Lilis Energy Inc. agreed to sell a chunk of its northernmost Permian Basin acreage on Feb. 14 as the company continues to struggle with its debt payments.

In a news release, the Fort Worth-based independent said it had executed a purchase and sale agreement on Feb. 12 for the sale of about 1,185 undeveloped acres in New Mexico’s Lea County. An undisclosed buyer agreed to acquire the assets for net cash proceeds of roughly $24.9 million.

Lilis said it plans to use the proceeds to fund a substantial portion of its borrowing base deficiency, initial payments of which have been extended for a third time, according to the company’s release on Feb. 14.

The initial payments to cure the company’s $25 million borrowing base deficiency were originally due Jan. 24. The company’s bank lending group agreed on Feb. 14 to extend the due date for the first two installment payments, totaling $12.5 million, to Feb. 18 and Feb. 29. The final two installments continue to be due on March 16 and April 14.

Last month, Lilis received a non-binding cash take-private offer from Värde Partners Inc., one of the company’s major shareholders.

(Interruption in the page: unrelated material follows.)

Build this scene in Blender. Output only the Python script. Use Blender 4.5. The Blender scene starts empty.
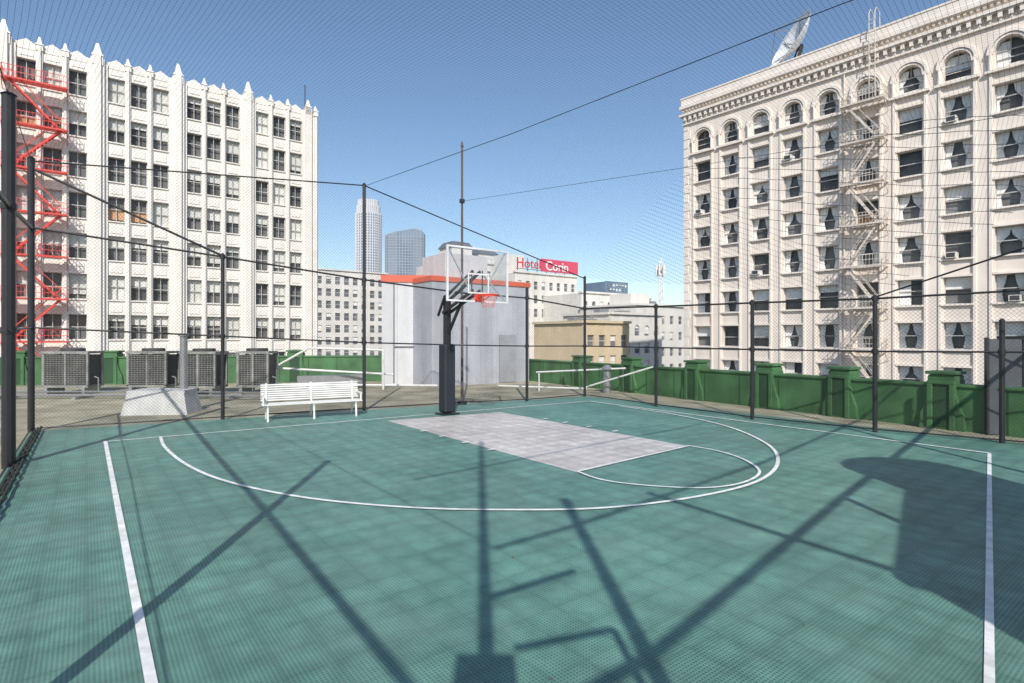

The offer is valued at roughly $17 million, according to BMO Capital Markets.

In its proposal, Minneapolis-based alternative investment firm said it would acquire the roughly 75% of outstanding shares of Lilis common stock it doesn’t already own in a cash merger transaction for $0.25 per common share. The non-binding cash offer is set to expire Feb. 17.

“The company is continuing to consider transactions to fund the repayment of the borrowing base deficiency on a timely basis.  ... If the company is unable to repay the borrowing base deficiency as and when required under the revolving credit agreement, an event of default would occur under the revolving credit agreement,” Lilis Energy said in the Feb. 14 release.

Lilis is receiving financial advice from Barclays Capital Inc. and BMO Capital Markets.